Die FDP schielt auch in Niedersachsen auf eine mögliche Koalition mit SPD und Grünen. Als Regierungspartei könnte man links-ideologische Politik in Hannover verhindern, so der Tenor des niedersächsischen Fdp-generalsekretärs Konstantin Kuhle, der mit dieser Strategie offensiv um Stimmen des bürgerlichen Lagers wirbt.
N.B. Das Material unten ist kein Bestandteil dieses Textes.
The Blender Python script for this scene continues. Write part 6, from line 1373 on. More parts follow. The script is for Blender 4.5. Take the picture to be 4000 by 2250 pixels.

Denn die CDU würde in jedem Fall in der Opposition landen, so seine Botschaft an konservative Wähler.
Große Koalition passé?
Was man dort natürlich ganz anders sieht. „Ich bin davon überzeugt, dass wir stärkste Kraft werden können“, zeigt sich Silvia Breher siegesgewiss. „Wir wollen Rot-grün und eine Ampel in Niedersachsen verhindern, weil wir nicht das gleiche Chaos wie in Berlin für unser schönes Bundesland wollen.“
Mit der SPD ist sich die CDU darin einig, dass die Zeit der Großen Koalition auch in Niedersachsen vorbei sein soll. Der Vorrat an Gemeinsamkeiten sei aufgebraucht, heißt es von beiden Seiten. Sollten die Grünen weiter schwächeln und die FDP aus dem Landtag fliegen, kann es gut sein, dass der Vorrat wieder aufgefüllt werden muss.